MOJAVE: Monitoring of Jets in AGN with VLBA Experiments. VII. Blazar Jet Acceleration

TL;DR

This study analyzes the acceleration of jet features in AGN, revealing common accelerations and their implications for jet dynamics and intrinsic speeds, based on VLBA observations from the MOJAVE program.

Contribution

It provides the first comprehensive analysis of acceleration patterns in a large, flux-limited sample of AGN jets, linking observed motions to underlying flow dynamics.

Findings

Parallel accelerations are generally larger than perpendicular ones.

Components closer to the jet base tend to accelerate, while those further out tend to decelerate.

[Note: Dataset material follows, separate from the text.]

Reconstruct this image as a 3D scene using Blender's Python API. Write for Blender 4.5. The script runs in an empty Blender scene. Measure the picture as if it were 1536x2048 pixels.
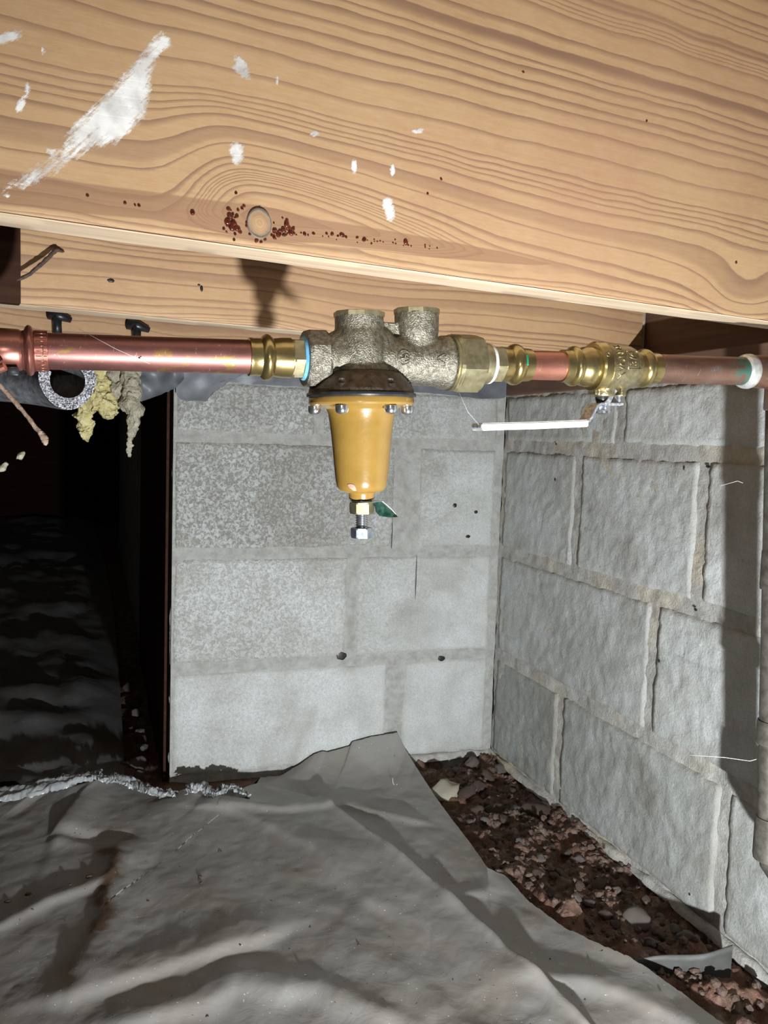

Non-radial motions are common and often aligned with downstream emission.

Abstract

We discuss acceleration measurements for a large sample of extragalactic radio jets from the MOJAVE program which studies the parsec-scale jet structure and kinematics of a complete, flux-density-limited sample of Active Galactic Nuclei (AGN). Accelerations are measured from the apparent motion of individual jet features or "components" which may represent patterns in the jet flow. We find that significant accelerations are common both parallel and perpendicular to the observed component velocities. Parallel accelerations, representing changes in apparent speed, are generally larger than perpendicular acceleration that represent changes in apparent direction. The trend for larger parallel accelerations indicates that a significant fraction of these changes in apparent speed are due to changes in intrinsic speed of the component rather than changes in direction to the line of sight. We find an overall tendency for components with increasing apparent speed to be closer to the base of their jets than components with decreasing apparent speed. This suggests a link between the observed pattern motions and the underlying flow which, in some cases, may increase in speed close to the base and decrease in speed further out; however, common hydro-dynamical processes for propagating shocks may also play a role. About half of the components show "non-radial" motion, or a misalignment between the component's structural position angle and its velocity direction, and these misalignments generally better align the component motion with the downstream emission. Perpendicular accelerations are closely linked with non-radial motion. When observed together, perpendicular accelerations are usually in the correct direction to have caused the observed misalignment.